El guión es un esqueleto, y una película no debe restringirse a ilustrarlo. Las películas que así lo hacen asfixian el resto de los elementos que las constituyen. El cuerpo final de una película –de las buenas– siempre excede la planificación inicial. Los grandes cineastas preparan todo para que el azar los embrome. El viento sopla donde quiere, decía el maestro Robert Bresson.
No está mal el nuevo filme de Rodrigo Grande, pero le falta oxígeno. Por ejemplo: el guión dice que en cierto momento Clara Lago, que interpreta a una mujer que tiene una hija y está ligada a un delincuente, tiene que hacer un numerito musical casi erótico para que despierte un poco la excitación del protagonista, un lisiado buenmozo (Leonardo Sbaraglia) que sabe que sus vecinos planean robar un banco ubicado en la esquina de su casa. La escena es tan televisiva como irrisoria; si fuera un comercial de indumentaria sexy, estaría fenomenal. Esa secuencia desentona con el laborioso concepto espacial del filme, que consigue anular toda potencial teatralidad en la puesta en escena. Sostener un relato en un perímetro de escasos metros cuadrados no es fácil.

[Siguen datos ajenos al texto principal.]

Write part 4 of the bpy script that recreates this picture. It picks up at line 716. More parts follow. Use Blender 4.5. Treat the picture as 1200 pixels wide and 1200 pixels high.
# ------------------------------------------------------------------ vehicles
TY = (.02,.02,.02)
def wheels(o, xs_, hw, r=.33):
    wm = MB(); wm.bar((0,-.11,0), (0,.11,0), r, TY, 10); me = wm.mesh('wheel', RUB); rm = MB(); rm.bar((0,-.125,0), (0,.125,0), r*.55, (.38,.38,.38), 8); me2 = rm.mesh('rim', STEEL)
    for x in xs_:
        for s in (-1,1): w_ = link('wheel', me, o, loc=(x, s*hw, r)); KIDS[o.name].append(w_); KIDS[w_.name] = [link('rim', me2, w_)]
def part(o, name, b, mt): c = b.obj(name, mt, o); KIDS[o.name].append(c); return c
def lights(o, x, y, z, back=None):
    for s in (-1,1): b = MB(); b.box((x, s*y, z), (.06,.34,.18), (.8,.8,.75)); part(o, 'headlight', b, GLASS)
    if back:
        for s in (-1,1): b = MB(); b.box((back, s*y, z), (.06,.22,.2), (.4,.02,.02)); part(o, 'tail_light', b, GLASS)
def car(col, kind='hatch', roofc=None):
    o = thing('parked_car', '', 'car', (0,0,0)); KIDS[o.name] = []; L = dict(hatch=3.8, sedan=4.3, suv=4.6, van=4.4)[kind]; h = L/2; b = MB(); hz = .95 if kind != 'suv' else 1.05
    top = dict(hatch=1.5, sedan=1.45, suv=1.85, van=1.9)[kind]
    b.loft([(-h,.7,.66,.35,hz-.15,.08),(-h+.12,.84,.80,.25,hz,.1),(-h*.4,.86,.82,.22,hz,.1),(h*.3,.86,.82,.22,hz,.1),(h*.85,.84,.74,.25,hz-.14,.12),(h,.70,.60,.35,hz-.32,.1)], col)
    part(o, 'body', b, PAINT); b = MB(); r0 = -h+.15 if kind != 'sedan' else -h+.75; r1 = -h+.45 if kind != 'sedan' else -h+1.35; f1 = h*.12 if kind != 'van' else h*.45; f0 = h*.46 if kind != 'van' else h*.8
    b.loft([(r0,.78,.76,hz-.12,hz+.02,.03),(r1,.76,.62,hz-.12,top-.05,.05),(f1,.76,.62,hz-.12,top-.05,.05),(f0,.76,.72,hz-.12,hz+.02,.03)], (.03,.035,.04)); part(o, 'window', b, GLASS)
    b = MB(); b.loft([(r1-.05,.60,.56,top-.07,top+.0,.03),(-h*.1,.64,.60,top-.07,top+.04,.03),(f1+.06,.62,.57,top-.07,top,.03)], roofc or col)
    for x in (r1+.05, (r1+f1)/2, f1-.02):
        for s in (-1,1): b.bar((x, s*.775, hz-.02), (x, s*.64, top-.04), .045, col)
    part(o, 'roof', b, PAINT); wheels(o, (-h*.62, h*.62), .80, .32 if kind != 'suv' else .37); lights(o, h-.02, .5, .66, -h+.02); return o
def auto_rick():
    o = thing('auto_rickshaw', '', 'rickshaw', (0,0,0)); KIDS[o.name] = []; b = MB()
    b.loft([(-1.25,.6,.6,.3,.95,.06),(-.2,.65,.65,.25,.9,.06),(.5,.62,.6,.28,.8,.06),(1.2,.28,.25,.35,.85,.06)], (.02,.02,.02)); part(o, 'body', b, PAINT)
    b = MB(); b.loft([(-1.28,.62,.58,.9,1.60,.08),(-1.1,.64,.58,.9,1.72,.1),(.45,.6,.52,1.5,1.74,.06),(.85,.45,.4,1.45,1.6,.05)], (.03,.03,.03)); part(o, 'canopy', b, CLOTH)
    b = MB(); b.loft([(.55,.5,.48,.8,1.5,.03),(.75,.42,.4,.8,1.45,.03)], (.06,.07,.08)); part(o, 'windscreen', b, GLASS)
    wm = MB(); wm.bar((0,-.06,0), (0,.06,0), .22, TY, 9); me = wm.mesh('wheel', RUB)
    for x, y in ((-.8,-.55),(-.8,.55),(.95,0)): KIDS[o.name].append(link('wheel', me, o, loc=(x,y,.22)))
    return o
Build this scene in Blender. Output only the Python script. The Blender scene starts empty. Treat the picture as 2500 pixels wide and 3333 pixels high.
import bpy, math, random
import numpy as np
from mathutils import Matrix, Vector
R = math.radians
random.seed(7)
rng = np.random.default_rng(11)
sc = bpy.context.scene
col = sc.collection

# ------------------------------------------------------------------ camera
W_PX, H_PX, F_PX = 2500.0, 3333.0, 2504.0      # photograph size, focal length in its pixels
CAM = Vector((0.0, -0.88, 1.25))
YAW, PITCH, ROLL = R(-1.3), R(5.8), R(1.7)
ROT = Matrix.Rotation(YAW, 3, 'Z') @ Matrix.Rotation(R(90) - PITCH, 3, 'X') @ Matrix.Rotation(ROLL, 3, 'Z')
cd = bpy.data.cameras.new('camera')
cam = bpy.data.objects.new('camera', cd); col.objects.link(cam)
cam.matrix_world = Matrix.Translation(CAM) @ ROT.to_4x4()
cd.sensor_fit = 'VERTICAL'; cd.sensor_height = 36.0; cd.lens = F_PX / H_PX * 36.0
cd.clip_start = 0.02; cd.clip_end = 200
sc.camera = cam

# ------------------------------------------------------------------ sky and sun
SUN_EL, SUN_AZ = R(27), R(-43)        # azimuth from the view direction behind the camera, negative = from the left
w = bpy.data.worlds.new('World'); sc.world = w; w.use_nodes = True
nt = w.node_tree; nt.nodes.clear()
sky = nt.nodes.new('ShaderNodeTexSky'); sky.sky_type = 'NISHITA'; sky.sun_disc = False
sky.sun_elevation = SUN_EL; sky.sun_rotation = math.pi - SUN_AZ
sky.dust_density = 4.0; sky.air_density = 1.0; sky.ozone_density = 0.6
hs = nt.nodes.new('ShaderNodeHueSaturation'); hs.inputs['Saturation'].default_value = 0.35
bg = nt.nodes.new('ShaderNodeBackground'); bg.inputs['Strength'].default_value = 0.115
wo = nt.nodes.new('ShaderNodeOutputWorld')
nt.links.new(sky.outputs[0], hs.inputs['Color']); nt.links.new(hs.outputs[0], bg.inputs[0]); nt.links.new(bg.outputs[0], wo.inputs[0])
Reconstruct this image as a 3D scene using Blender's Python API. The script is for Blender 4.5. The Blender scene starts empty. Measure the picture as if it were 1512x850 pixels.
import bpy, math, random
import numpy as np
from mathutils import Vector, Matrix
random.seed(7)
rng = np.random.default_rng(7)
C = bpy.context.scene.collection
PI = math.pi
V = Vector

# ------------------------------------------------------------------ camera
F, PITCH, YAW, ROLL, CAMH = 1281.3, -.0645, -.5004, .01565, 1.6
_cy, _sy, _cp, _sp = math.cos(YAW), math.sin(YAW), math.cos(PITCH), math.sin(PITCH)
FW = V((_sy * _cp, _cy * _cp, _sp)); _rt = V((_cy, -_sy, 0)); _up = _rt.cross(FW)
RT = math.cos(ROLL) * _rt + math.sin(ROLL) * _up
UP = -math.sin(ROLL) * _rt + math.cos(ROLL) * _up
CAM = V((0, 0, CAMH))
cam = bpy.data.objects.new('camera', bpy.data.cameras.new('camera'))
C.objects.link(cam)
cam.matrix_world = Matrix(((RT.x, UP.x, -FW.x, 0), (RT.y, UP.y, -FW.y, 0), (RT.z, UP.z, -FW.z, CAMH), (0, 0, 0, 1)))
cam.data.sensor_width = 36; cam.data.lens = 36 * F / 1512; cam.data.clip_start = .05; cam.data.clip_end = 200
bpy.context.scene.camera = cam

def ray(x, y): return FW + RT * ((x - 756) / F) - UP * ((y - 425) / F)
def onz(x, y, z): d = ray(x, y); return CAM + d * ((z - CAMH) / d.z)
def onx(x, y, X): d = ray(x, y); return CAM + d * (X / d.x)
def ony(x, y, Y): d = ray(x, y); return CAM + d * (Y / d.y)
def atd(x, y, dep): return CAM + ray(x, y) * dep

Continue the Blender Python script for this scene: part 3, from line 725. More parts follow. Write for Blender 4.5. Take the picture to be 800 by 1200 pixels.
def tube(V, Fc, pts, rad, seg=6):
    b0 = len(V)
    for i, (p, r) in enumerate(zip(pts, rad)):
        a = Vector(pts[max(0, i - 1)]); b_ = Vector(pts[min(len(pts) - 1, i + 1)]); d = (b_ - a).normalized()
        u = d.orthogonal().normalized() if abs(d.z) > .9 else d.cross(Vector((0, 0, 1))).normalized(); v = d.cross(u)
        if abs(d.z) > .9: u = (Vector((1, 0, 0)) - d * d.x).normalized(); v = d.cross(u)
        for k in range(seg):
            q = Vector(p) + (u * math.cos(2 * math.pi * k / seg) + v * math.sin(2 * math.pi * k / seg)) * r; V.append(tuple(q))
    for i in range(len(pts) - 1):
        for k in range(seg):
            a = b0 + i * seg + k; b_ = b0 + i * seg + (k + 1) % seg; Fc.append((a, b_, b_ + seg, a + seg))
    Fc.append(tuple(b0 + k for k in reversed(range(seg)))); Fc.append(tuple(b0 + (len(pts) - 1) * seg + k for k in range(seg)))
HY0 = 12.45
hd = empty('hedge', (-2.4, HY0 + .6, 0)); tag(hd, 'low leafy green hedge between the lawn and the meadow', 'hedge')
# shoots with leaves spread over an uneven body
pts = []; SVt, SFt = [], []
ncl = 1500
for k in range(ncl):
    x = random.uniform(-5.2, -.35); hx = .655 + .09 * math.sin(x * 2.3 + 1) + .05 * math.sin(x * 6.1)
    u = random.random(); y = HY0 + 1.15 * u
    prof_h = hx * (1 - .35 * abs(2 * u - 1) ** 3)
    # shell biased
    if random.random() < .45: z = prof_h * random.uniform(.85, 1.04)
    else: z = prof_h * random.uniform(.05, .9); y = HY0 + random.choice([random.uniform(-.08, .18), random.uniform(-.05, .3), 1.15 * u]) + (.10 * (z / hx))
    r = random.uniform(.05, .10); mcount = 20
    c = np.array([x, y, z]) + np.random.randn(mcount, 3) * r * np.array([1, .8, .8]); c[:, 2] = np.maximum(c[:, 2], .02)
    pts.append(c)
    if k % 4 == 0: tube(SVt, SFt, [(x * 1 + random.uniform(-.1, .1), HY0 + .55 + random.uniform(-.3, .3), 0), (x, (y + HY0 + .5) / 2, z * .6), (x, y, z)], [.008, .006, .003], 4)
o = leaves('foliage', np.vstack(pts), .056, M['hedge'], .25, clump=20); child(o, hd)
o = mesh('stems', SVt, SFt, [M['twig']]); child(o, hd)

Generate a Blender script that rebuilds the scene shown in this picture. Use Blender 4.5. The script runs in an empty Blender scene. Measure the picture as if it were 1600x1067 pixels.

Los robos de banco en el cine son pura adrenalina y asimismo un fugaz paréntesis moral para fantasear una forma de existencia alejada de las penurias de la mera subsistencia. Algo de esto se divisa en el filme y la eficacia narrativa es indesmentible en esos pasajes. Todas las escenas del túnel que conducen a la bóveda del banco son buenas. Cuando el filme encuentra su centro de gravedad narrativo en el robo, el equilibrio de sus partes es manifiesto. Las proezas físicas del personaje de Sbaraglia, tal vez inverosímiles, son pertinentes para la propuesta. También la vileza del líder de los ladrones. Es menester decir que Pablo Echarri cumple, incluso cuando a su personaje el guión lo traicione mancillándolo innecesariamente con las debilidades inconfesables que padecen muchos curas. Ese matiz perverso es otra arbitrariedad del guión, el cual explica todo para unificar maniáticamente todas las partes.
Al final del túnel transcurre en la realidad nacida en un escritorio. El afuera es abstracto, y es ahí justamente en donde se pierde la hermosura de las películas con robos de banco. Cuando el robo remite a un sistema que lo habilita, las peripecias de los ladrones adquieren un paradójico sentido ético. No es el caso. La codicia es aquí un móvil para hacer mover a los personajes, una psicología de papel, y el saqueo es el motor del relato. Todo está calculado: las galletitas envenenadas, el reloj de pulsera, las inyecciones y los archivos de las computadoras cumplen una función casi matemática. De A vamos a B, porque C lleva a D y demuestra E. Cuando un filme evidencia sus costuras, debilita su contrato con la implícita credulidad del público.
Curiosa presencia es la del perro viejo y moribundo en el filme. Por más que el montaje fuerce a que la mascota muestre sus dientes, la presencia del animal garantiza un mínimo de improvisación, una primitiva honestidad que no proviene del ensayo. El perro es el que escapa al diseño y el que está un poco más allá del rompecabezas perfecto que disfraza de coherencia el film, que tiene sus méritos.